As previously mentioned herein, the converted signal path which, in effect, “bypasses” the undesirable acoustic attenuation of the hanger structure 42 is not limited to a wholly or partly electrical or photoelectric nature. For example, in the subsea well completion embodiment 10 c shown in FIG. 5, the signal converter portion 54 of the upper transceiver structure 50 is operative to convert its received acoustic signals to electromagnetic waves 72 which are transmitted through the earth 16 to a suitable transceiver structure 74 located on the sea bed 14 and coupled to a cable structure 76 extending upwardly through the water 28 to the signal receiving location. Upon receiving the electromagnetic signals 72, the transceiver structure 74 converts them to suitable electrical form for upward transmission through the cable structure 76. Of course, signals may also be transmitted downwardly through this overall transmission path to the upper transceiver structure 50 for transmission therefrom to the lower transceiver structure 48.

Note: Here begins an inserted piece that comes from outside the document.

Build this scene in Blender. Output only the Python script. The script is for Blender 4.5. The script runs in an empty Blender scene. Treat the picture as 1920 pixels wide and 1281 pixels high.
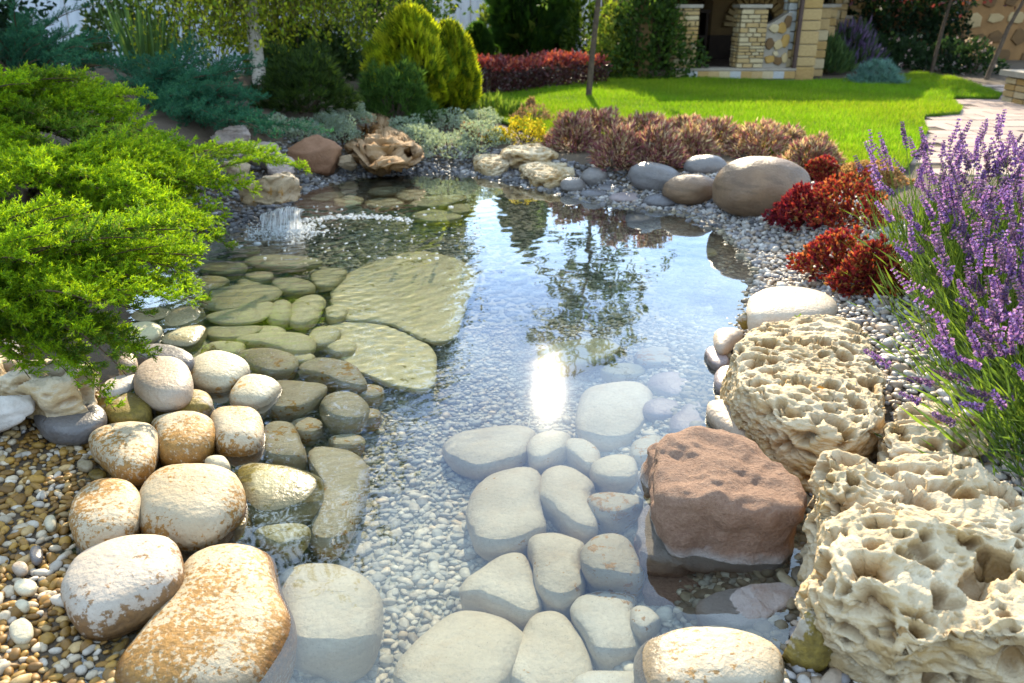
import bpy, math, random
import numpy as np
from mathutils import Vector, Matrix, noise as mnoise

# ------------------------------------------------------------------ camera, sky, sun, exposure
SC = bpy.context.scene
COL = SC.collection
CAM_H, PITCH, FPX = 1.25, math.radians(23.0), 1509.0        # metres above the water, tilt, focal length in 1920-px units
SUN_AZ, SUN_EL = math.radians(2.9), math.radians(26.4)
cam = bpy.data.cameras.new('camera'); cam_o = bpy.data.objects.new('camera', cam); COL.objects.link(cam_o); SC.camera = cam_o
cam_o.location = (0, 0, CAM_H); cam_o.rotation_euler = (math.pi / 2 - PITCH, 0, 0)
cam.sensor_width = 36; cam.lens = FPX / 1920 * 36; cam.clip_start = .05; cam.clip_end = 2000
cam.dof.use_dof = True; cam.dof.focus_distance = 2.3; cam.dof.aperture_fstop = 4.5
W = bpy.data.worlds.new('World'); SC.world = W; W.use_nodes = True
wn = W.node_tree.nodes; wl = W.node_tree.links
sky = wn.new('ShaderNodeTexSky'); sky.sky_type = 'NISHITA'; sky.sun_disc = False
sky.sun_elevation = SUN_EL; sky.sun_rotation = SUN_AZ
sky.air_density = .8; sky.dust_density = .05; sky.ozone_density = 3.0
tc = wn.new('ShaderNodeTexCoord'); mp = wn.new('ShaderNodeMapping'); mp.inputs['Scale'].default_value = (1.6, 1.6, 4.5)
cn = wn.new('ShaderNodeTexNoise'); cn.inputs['Scale'].default_value = 1.7; cn.inputs['Detail'].default_value = 7; cn.inputs['Roughness'].default_value = .55
cr = wn.new('ShaderNodeMapRange'); cr.inputs[1].default_value = .36; cr.inputs[2].default_value = .72; cr.inputs[4].default_value = .8
mx = wn.new('ShaderNodeMix'); mx.data_type = 'RGBA'; mx.inputs[7].default_value = (10.0, 12.6, 14.6, 1)
wl.new(tc.outputs['Generated'], mp.inputs[0]); wl.new(mp.outputs[0], cn.inputs['Vector']); wl.new(cn.outputs[0], cr.inputs[0])
wl.new(cr.outputs[0], mx.inputs[0]); wl.new(sky.outputs[0], mx.inputs[6]); wl.new(mx.outputs[2], wn['Background'].inputs[0])
wn['Background'].inputs[1].default_value = .12
sun = bpy.data.lights.new('sun', 'SUN'); sun_o = bpy.data.objects.new('sun', sun); COL.objects.link(sun_o)
sun.energy = 5.0; sun.angle = math.radians(.55); sun.color = (1, .86, .62)
sun_dir = Vector((math.sin(SUN_AZ) * math.cos(SUN_EL), math.cos(SUN_AZ) * math.cos(SUN_EL), math.sin(SUN_EL)))
sun_o.rotation_euler = sun_dir.to_track_quat('Z', 'Y').to_euler(); sun_o.location = (2, 30, 18)
sun.cycles.is_caustics_light = True
SC.view_settings.view_transform = 'Standard'; SC.view_settings.look = 'None'; SC.view_settings.gamma = 1
SC.view_settings.use_curve_mapping = False; SC.view_settings.exposure = 1.36
SC.render.engine = 'CYCLES'
SC.cycles.use_denoising = True; SC.cycles.caustics_reflective = False; SC.cycles.caustics_refractive = True
SC.cycles.sample_clamp_indirect = 8; SC.cycles.max_bounces = 10; SC.cycles.transparent_max_bounces = 12
SC.cycles.diffuse_bounces = 3; SC.cycles.glossy_bounces = 4; SC.cycles.transmission_bounces = 6

RNG = np.random.default_rng(7); random.seed(7)
cp, sp = math.cos(PITCH), math.sin(PITCH)

# ------------------------------------------------------------------ helpers: survey
def ray(px, py):
    a = (px - 960) / FPX; b = -(py - 640.5) / FPX
    return np.array([a, cp + b * sp, -sp + b * cp])
def P(px, py, z=0.0):
    d = ray(px, py); t = (z - CAM_H) / d[2]
    return np.array([d[0] * t, d[1] * t, z])
def PY(px, py, y):
    d = ray(px, py); t = y / d[1]
    return np.array([d[0] * t, y, CAM_H + d[2] * t])
def Pw(px, py, z):                       # through the water surface, bent as water bends light
    if z >= 0: return P(px, py, z)
    s = P(px, py, 0); d = ray(px, py); d = d / np.linalg.norm(d); n = 1 / 1.33
    c = -d[2]; k = 1 - n * n * (1 - c * c)
    r = n * d + (n * c - math.sqrt(k)) * np.array([0, 0, 1.])
    return s + r * (z / r[2])
def proj(p):
    p = np.asarray(p, float); x = p[..., 0]; y = p[..., 1]; z = p[..., 2] - CAM_H
    f = y * cp - z * sp; u = y * sp + z * cp
    return 960 + FPX * x / f, 640.5 - FPX * u / f, f

# ------------------------------------------------------------------ helpers: meshes and objects
def mesh(name, V, F, mats=(), smooth=True, col=None, mi=None):
    V = np.asarray(V, np.float32); me = bpy.data.meshes.new(name)
    Fs = F if isinstance(F, list) and not isinstance(F[0], tuple) else [F]
    Fs = [np.asarray(f, np.int32) for f in Fs if len(f)]
    me.vertices.add(len(V)); me.vertices.foreach_set('co', V.ravel())
    nl = sum(f.size for f in Fs); npoly = sum(len(f) for f in Fs)
    me.loops.add(nl); me.loops.foreach_set('vertex_index', np.concatenate([f.ravel() for f in Fs]))
    tot = np.concatenate([np.full(len(f), f.shape[1], np.int32) for f in Fs])
    st = np.concatenate([[0], np.cumsum(tot)[:-1]]).astype(np.int32)
    me.polygons.add(npoly); me.polygons.foreach_set('loop_start', st)
    try: me.polygons.foreach_set('loop_total', tot)
    except Exception: pass
    me.polygons.foreach_set('use_smooth', np.full(npoly, smooth, bool))
    if mi is not None: me.polygons.foreach_set('material_index', np.asarray(mi, np.int32))
    for m in (mats if isinstance(mats, (list, tuple)) else [mats]): me.materials.append(m)
    if col is not None:
        a = me.attributes.new('col', 'FLOAT_COLOR', 'POINT')
        c = np.ones((len(V), 4), np.float32); c[:, :3] = col; a.data.foreach_set('color', c.ravel())
    me.update(calc_edges=True); me.validate()
    return me
def link(name, me, parent=None, loc=(0, 0, 0), rot=(0, 0, 0), scale=(1, 1, 1)):
    o = bpy.data.objects.new(name, me); COL.objects.link(o)
    o.location = loc; o.rotation_euler = rot; o.scale = scale
    if parent is not None: o.parent = parent
    return o
def tag(o, label, cat, group=None):
    o['label'] = label; o['category'] = cat
    if group: o['group'] = group
    return o
def thing(name, label, cat, loc=(0, 0, 0), group=None, rz=0):
    return tag(link(name, None, None, tuple(loc), (0, 0, rz)), label, cat, group)
def struct(o): o['kind'] = 'structure'; return o
def stuff(o, label=None, cat=None):
    o['kind'] = 'stuff'
    if label: o['label'] = label; o['category'] = cat
    return o
def wet(o): o.cycles.is_caustics_receiver = True; return o
class MB:                                # collects shapes for ONE mesh
    def __init__(s): s.V = []; s.F3 = []; s.F4 = []; s.C = []; s.n = 0; s.M3 = []; s.M4 = []
    def add(s, V, F, col=(1, 1, 1), m=0):
        V = np.asarray(V, float); F = np.asarray(F, int)
        (s.F3 if F.shape[1] == 3 else s.F4).append(F + s.n); (s.M3 if F.shape[1] == 3 else s.M4).append(np.full(len(F), m))
        s.V.append(V); c = np.empty((len(V), 3)); c[:] = col; s.C.append(c); s.n += len(V); return s
    def build(s, name, mats, smooth=True):
        F = []; M = []
        if s.F3: F.append(np.concatenate(s.F3)); M.append(np.concatenate(s.M3))
        if s.F4: F.append(np.concatenate(s.F4)); M.append(np.concatenate(s.M4))
        return mesh(name, np.concatenate(s.V), F, mats, smooth, np.concatenate(s.C), np.concatenate(M))
def norm(a): return a / np.maximum(np.linalg.norm(a, axis=-1, keepdims=True), 1e-9)
def tube(pts, rad, n=6):
    pts = np.asarray(pts, float); rad = np.broadcast_to(np.asarray(rad, float), (len(pts),))
    T = norm(np.gradient(pts, axis=0)); ref = np.array([.31, .17, .93]) if abs(T[0, 2]) < .9 else np.array([1., .1, 0])
    A = norm(np.cross(T, ref)); B = np.cross(T, A); a = np.linspace(0, 2 * math.pi, n, endpoint=False)
    V = pts[:, None] + rad[:, None, None] * (np.cos(a)[None, :, None] * A[:, None] + np.sin(a)[None, :, None] * B[:, None])
    i = np.arange(len(pts) * n).reshape(len(pts), n); j = np.roll(i, -1, 1)
    return V.reshape(-1, 3), np.stack([i[:-1], j[:-1], j[1:], i[1:]], -1).reshape(-1, 4)
def box(x0, x1, y0, y1, z0, z1):
    V = np.array([[x, y, z] for z in (z0, z1) for y in (y0, y1) for x in (x0, x1)], float)
    return V, np.array([[0, 2, 3, 1], [4, 5, 7, 6], [0, 1, 5, 4], [2, 6, 7, 3], [0, 4, 6, 2], [1, 3, 7, 5]])
def scatter(pv, pf, pos, ax, up, sc):    # copies of a little shape; pv: x along the axis, z up
    pv = np.asarray(pv, float); pf = np.asarray(pf, int); N = len(pos)
    X = norm(ax); Y = norm(np.cross(up, X)); Z = np.cross(X, Y)
    sc = np.broadcast_to(np.asarray(sc, float).reshape(-1, 1) if np.ndim(sc) < 2 else np.asarray(sc, float), (N, 1) if np.ndim(sc) < 2 else (N, 3))
    if sc.shape[1] == 1: sc = np.repeat(sc, 3, 1)
    q = pv[None] * sc[:, None, :]
    V = pos[:, None] + q[..., 0:1] * X[:, None] + q[..., 1:2] * Y[:, None] + q[..., 2:3] * Z[:, None]
    F = pf[None] + (np.arange(N) * len(pv))[:, None, None]
    return V.reshape(-1, 3), F.reshape(-1, pf.shape[1])
def rdir(n): return norm(RNG.normal(size=(n, 3)))
def pick(cols, n, jit=.18):
    cols = np.asarray(cols, float); c = cols[RNG.integers(0, len(cols), n)]
    return c * (1 + jit * RNG.normal(size=(n, 1))).clip(.5, 1.6)
LEAF_V = [(0, 0, 0), (.45, .28, .08), (1, 0, -.03), (.45, -.28, .08)]; LEAF_F = [(0, 1, 2), (0, 2, 3)]
NARROW_V = [(0, 0, 0), (.4, .11, .04), (1, 0, -.05), (.4, -.11, .04)]
def sstep(a, b, x): t = np.clip((np.asarray(x, float) - a) / (b - a), 0, 1); return t * t * (3 - 2 * t)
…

The signal transmission system of the present invention may also be incorporated in a land-based well completion such as the well completion embodiment 10 d schematically depicted in FIG. 6. In this well completion, in which a rig floor 78 is disposed above the earth's surface 80, and the tubing 20 extends upwardly from the ported tubular slick joint 32 to schematically depicted surface equipment 82, the acoustic-attenuating hanger structure is defined by metal slips 84 which engage the slick joint 32. In well completion 10 d, the portion of the cable 60 upwardly exiting the slick joint 32 is appropriately routed to the signal receiving location.
The foregoing detailed description is to be clearly understood as being given by way of illustration and example only, the spirit and scope of the present invention being limited solely by the appended claims.